Se espía a los jefes del narcotráfico y a su vez el jefe del cártel de Sinaloa, Joaquín Guzmán Loera, hace lo propio a través de sus contactos y obtiene lo que quiere con solo dar una instrucción.
El caso más relevante fue la infiltración de la célula de los hermanos Beltrán Leyva en la PGR. Según el expediente del caso, Arturo Beltrán, llamado El Barbas, le pagaba a varios jefes de la desaparecida Siedo medio millón de dólares mensuales a cambio de información.
Y la PGR, a su vez, mantiene un constante rastreo de llamadas en la que capta comunicaciones de capos, sicarios y lavadores de dinero.
En una ocasión que fui a visitar a José Luis Santiago Vasconcelos a la PGR, al término de una larga charla en la que me habló del flujo de aviones no identificados que cargados con droga aterrizaban en el territorio nacional, me llevó a un espacio secreto de la Siedo (hoy Seido).
Abrió una puerta y luego otra hasta que entramos a un espacio donde había varios aparatos. Eran unas consolas que emitían sonidos y mantenían un constante parpadero de luces rojas, verdes y amarillas. Y al acercarse a aquellos modulares se escuchaban voces.
Era el centro de escuchas telefónicas supuestamente autorizadas por el Poder Judicial para darle seguimiento a las investigaciones sobre delincuencia organizada.
Según me explicó el extingo fiscal, en aquellos aparatos computarizados solo bastaba con digitarles un número telefónico con una clave para que durante el día y la noche estuviera constantemente grabando las llamadas que la persona intervenida realizaba a lo largo del día. Las cinta se comenzaba a girar tan pronto el personaje espiado decía “bueno” en su auricular.
La lista de personajes espiados era interminable y la memoria era casi infinita. Los equipos eran operados por un número selecto de personas de confianza que se dedicaban a grabar los contenidos y a revisarlos y analizarlos para obtener información sensible del narcotráfico.
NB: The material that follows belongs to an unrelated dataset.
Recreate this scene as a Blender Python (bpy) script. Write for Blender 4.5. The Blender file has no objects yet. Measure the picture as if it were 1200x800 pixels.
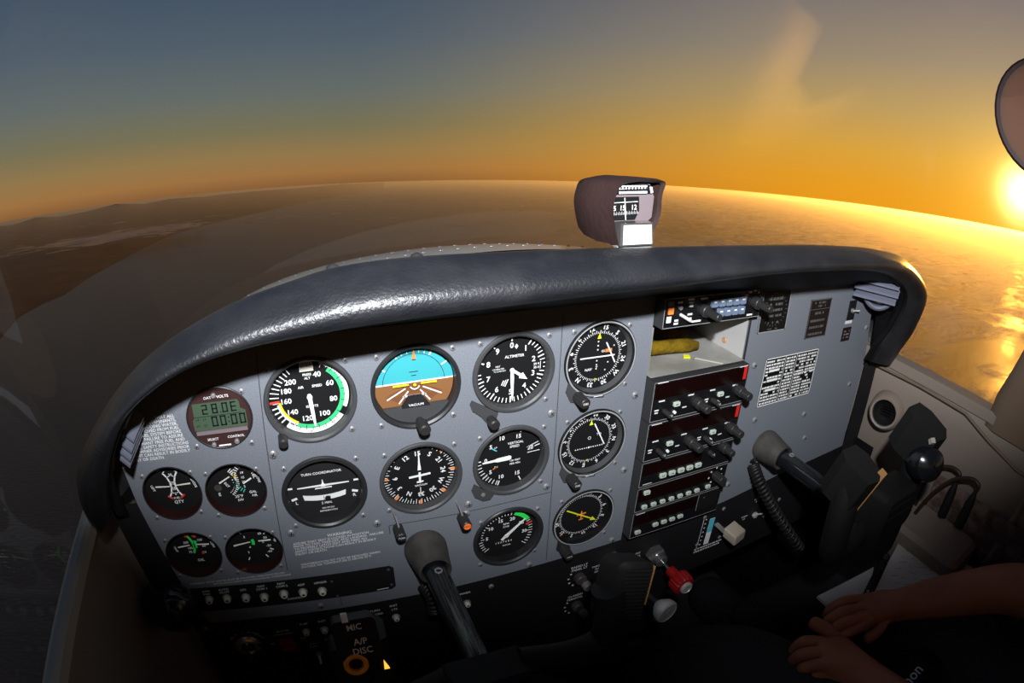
import bpy, math, random
from mathutils import Vector, Matrix, noise
random.seed(7)
C = bpy.context.scene.collection
SC = bpy.context.scene
I = 0.0254
PI = math.pi

def lin(r, g, b):
    def f(c):
        c /= 255.0
        return c / 12.92 if c <= .04045 else ((c + .055) / 1.055) ** 2.4
    return (f(r), f(g), f(b))

# ---------------------------------------------------------------- camera
# cabin frame: X to the right, Y to the nose, Z up; the instrument panel is the plane Y = 0
D = 0.45516
CAM = Vector((0, -D, 1.0))
WX = Vector((0.92420029, 0.11867839, -0.36300037))     # cabin axes seen in the camera's frame
WY = Vector((-0.38076257, 0.35989927, -0.8517584))
WZ = Vector((0.02955825, 0.92541232, 0.3778073))
FPX = 705.19
cd = bpy.data.cameras.new('camera')
cam = bpy.data.objects.new('camera', cd)
C.objects.link(cam)
cd.type = 'PANO'
for holder in (cd, getattr(cd, 'cycles', None)):
    if holder is None:
        continue
    try:
        holder.panorama_type = 'FISHEYE_EQUISOLID'
        holder.fisheye_lens = FPX / 1200 * 36
        holder.fisheye_fov = PI
    except Exception:
        pass
cd.sensor_width = 36
cd.sensor_fit = 'HORIZONTAL'
cd.clip_start = .01
cd.clip_end = 1e6
R = Matrix((WX, WY, WZ))                                # rows = cabin axes -> maps camera to cabin
m4 = R.to_4x4()
m4.translation = CAM
cam.matrix_world = m4
SC.camera = cam
SC.view_settings.view_transform = 'Standard'
SC.view_settings.look = 'None'
SC.view_settings.exposure = 0
SC.view_settings.gamma = 1
SC.view_settings.use_curve_mapping = False
try:
    SC.cycles.use_denoising = True
    SC.cycles.max_bounces = 6
    SC.cycles.transparent_max_bounces = 12
    SC.cycles.sample_clamp_indirect = 3
    SC.cycles.caustics_reflective = False
except Exception:
    pass

def ray(px, py):
    x, y = px - 600, 400 - py
    r = math.hypot(x, y)
    th = 2 * math.asin(r / 2 / FPX)
    s = math.sin(th) / max(r, 1e-9)
    d = Vector((x * s, y * s, -math.cos(th)))
    return R @ d
def onY(px, py, y=0):
    d = ray(px, py); return CAM + d * ((y - CAM.y) / d.y)
def onX(px, py, x):
    d = ray(px, py); return CAM + d * ((x - CAM.x) / d.x)
def onZ(px, py, z):
    d = ray(px, py); return CAM + d * ((z - CAM.z) / d.z)
def P(u, v, h=0):                                       # inches on the panel -> cabin metres
    return Vector((u * I, -h, 1 + v * I))

# ---------------------------------------------------------------- sky, sun, flash
UP = Vector((0.02656126, 0.11693611, 0.99278419)).normalized()
SUN = ray(1200, 226).normalized()
W = bpy.data.worlds.new('sky')
SC.world = W
W.use_nodes = True
nt = W.node_tree
nt.nodes.clear()
def N(tree, typ, **kw):
    n = tree.nodes.new(typ)
    for k, v in kw.items():
        if k.startswith('i_'):
            n.inputs[int(k[2:]) if k[2:].isdigit() else k[2:]].default_value = v
        else:
            setattr(n, k, v)
    return n
def ramp(tree, stops, interp='LINEAR'):
    n = tree.nodes.new('ShaderNodeValToRGB')
    n.color_ramp.interpolation = interp
    el = n.color_ramp.elements
    while len(el) < len(stops):
        el.new(.5)
    for e, (p, c) in zip(el, stops):
        e.position = p
        e.color = (*c, 1) if len(c) == 3 else c
    return n
def build_sky():
    L = nt.links.new
    tc = N(nt, 'ShaderNodeTexCoord')
    def dot(v):
        n = N(nt, 'ShaderNodeVectorMath', operation='DOT_PRODUCT')
        L(tc.outputs['Generated'], n.inputs[0]); n.inputs[1].default_value = v
        return n.outputs['Value']
    def mth(op, a, b=None):
        n = N(nt, 'ShaderNodeMath', operation=op)
        for i, q in enumerate((a, b)):
            if q is None: continue
            if isinstance(q, (int, float)): n.inputs[i].default_value = q
            else: L(q, n.inputs[i])
        return n.outputs[0]
    el = mth('DIVIDE', mth('ARCSINE', dot(UP)), math.radians(45))      # 0..1 over 45 degrees
    ang = mth('DEGREES', mth('ARCCOSINE', mth('MINIMUM', dot(SUN), .99999)))
    d45 = lambda e: max(0, min(1, e / 45))
    away = ramp(nt, [(d45(a), lin(*c)) for a, c in ((0, (142, 98, 58)), (1.2, (164, 118, 68)), (3, (152, 124, 78)), (5.5, (124, 118, 88)), (9, (104, 112, 108)), (14, (84, 98, 110)), (20, (68, 84, 102)), (36, (52, 68, 90)))])
    near = ramp(nt, [(d45(a), lin(*c)) for a, c in ((0, (240, 158, 28)), (2, (236, 160, 36)), (5, (222, 165, 62)), (9, (190, 158, 98)), (14, (155, 140, 118)), (20, (128, 120, 118)), (30, (100, 98, 108)), (45, (70, 74, 90)))])
    for r in (away, near): L(el, r.inputs[0])
    mr = N(nt, 'ShaderNodeMapRange', interpolation_type='SMOOTHSTEP')
    L(ang, mr.inputs['Value'])
    mr.inputs['From Min'].default_value = 66; mr.inputs['From Max'].default_value = 16
    mr.inputs['To Min'].default_value = 0; mr.inputs['To Max'].default_value = 1
    mix = N(nt, 'ShaderNodeMix', data_type='RGBA')
    L(mr.outputs[0], mix.inputs[0]); L(away.outputs[0], mix.inputs[6]); L(near.outputs[0], mix.inputs[7])
    def glow(width, power, amp, col):
        e = mth('EXPONENT', mth('MULTIPLY', mth('POWER', mth('DIVIDE', ang, width), power), -1))
        n = N(nt, 'ShaderNodeVectorMath', operation='SCALE')
        n.inputs[0].default_value = [c * amp for c in col]
        L(e, n.inputs['Scale'])
        return n.outputs[0]
    acc = mix.outputs[2]
    for g in (glow(1.9, 2, 5.0, (1, .78, .30)), glow(3.2, 1, 1.0, (1, .60, .10)), glow(9, 1, .22, (1, .5, .05))):
        a = N(nt, 'ShaderNodeVectorMath', operation='ADD')
        L(acc, a.inputs[0]); L(g, a.inputs[1]); acc = a.outputs[0]
    bg = N(nt, 'ShaderNodeBackground'); L(acc, bg.inputs[0]); bg.inputs[1].default_value = 1.0
    out = N(nt, 'ShaderNodeOutputWorld'); L(bg.outputs[0], out.inputs[0])
build_sky()

def light(name, typ, loc, energy, color, aim=None, **kw):
    l = bpy.data.lights.new(name, typ)
    l.energy = energy; l.color = color
    for k, v in kw.items(): setattr(l, k, v)
    o = bpy.data.objects.new(name, l); C.objects.link(o); o.location = loc
    if aim is not None:
        o.rotation_euler = Vector(aim).to_track_quat('-Z', 'Y').to_euler()
    return o
light('low_sun', 'SUN', (20, 6, 3), 6.0, (1, .45, .07), aim=-SUN, angle=math.radians(.6))
FLASH_AIM = ray(575, 322)
fl = light('camera_flash', 'SPOT', CAM + Vector((.01, -.03, .125)), 50, (.93, .96, 1.0), aim=FLASH_AIM,
      spot_size=math.radians(82), spot_blend=1.0, shadow_soft_size=.012)
fl.scale = (2.4, 1.0, 1.0)                             # a flash head is wider than it is high

# ---------------------------------------------------------------- materials
MATS = {}
def mat(name, col, rough=.5, metal=0, spec=.5, bump=None, noisecol=None, emit=None, emit_s=1.0, coat=0):
    m = bpy.data.materials.new(name); m.use_nodes = True
    t = m.node_tree; b = t.nodes['Principled BSDF']
    b.inputs['Base Color'].default_value = (*col, 1)
    b.inputs['Roughness'].default_value = rough
    b.inputs['Metallic'].default_value = metal
    b.inputs['Specular IOR Level'].default_value = spec
    b.inputs['Coat Weight'].default_value = coat
    if emit:
        b.inputs['Emission Color'].default_value = (*emit, 1); b.inputs['Emission Strength'].default_value = emit_s
    if bump or noisecol:
        tc = N(t, 'ShaderNodeTexCoord')
    if bump:                                            # (scale, strength, distance)
        nz = N(t, 'ShaderNodeTexNoise'); nz.inputs['Scale'].default_value = bump[0]; nz.inputs['Detail'].default_value = 4
        t.links.new(tc.outputs['Object'], nz.inputs['Vector'])
        bp = N(t, 'ShaderNodeBump'); bp.inputs['Strength'].default_value = bump[1]; bp.inputs['Distance'].default_value = bump[2]
        t.links.new(nz.outputs[0], bp.inputs['Height']); t.links.new(bp.outputs[0], b.inputs['Normal'])
    if noisecol:                                        # (scale, second colour, lo, hi)
        nz = N(t, 'ShaderNodeTexNoise'); nz.inputs['Scale'].default_value = noisecol[0]; nz.inputs['Detail'].default_value = 6
        t.links.new(tc.outputs['Object'], nz.inputs['Vector'])
        rp = ramp(t, [(noisecol[2], col), (noisecol[3], noisecol[1])])
        t.links.new(nz.outputs[0], rp.inputs[0]); t.links.new(rp.outputs[0], b.inputs['Base Color'])
    MATS[name] = m
    return m
mat('panel_grey', (.150, .163, .188), .55, spec=.35, bump=(1400, .12, .0004), noisecol=(900, (.196, .210, .236), .4, .66))
mat('panel_black', (.010, .010, .011), .6, spec=.25)
mat('black_plastic', (.013, .013, .014), .42, spec=.4)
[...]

Sin embargo, de esos equipos o quizá mejores se disponen en varias dependencias y para espiar no necesariamente requieren de una orden judicial. En México todo el mundo espía, pues muchos exagentes de la policía que se han quedado sin trabajo han puesto agencias de inteligencias: investigan homicidios en forma privada, dan seguimiento a casos relevantes y ofrecen servicios de escuchas telefónicas, pues en el mercado negro se obtienen todo tipo de equipos para realizar esas tareas.
De tal suerte que si el expresidente Felipe Calderón fue espiado, pues no resulta nada nuevo. El más sorprendido seguramente fue él, pues conoce sus pecados tanto como el gobierno de Estados Unidos.
Por eso hoy me suena y resuena el comentario que en aquella ocasión me hizo Vasconcelos cuando hablamos del espionaje en México.
Me dijo: “Si quieres que la gente y el gobierno se entere de lo que haces, habla por teléfono”.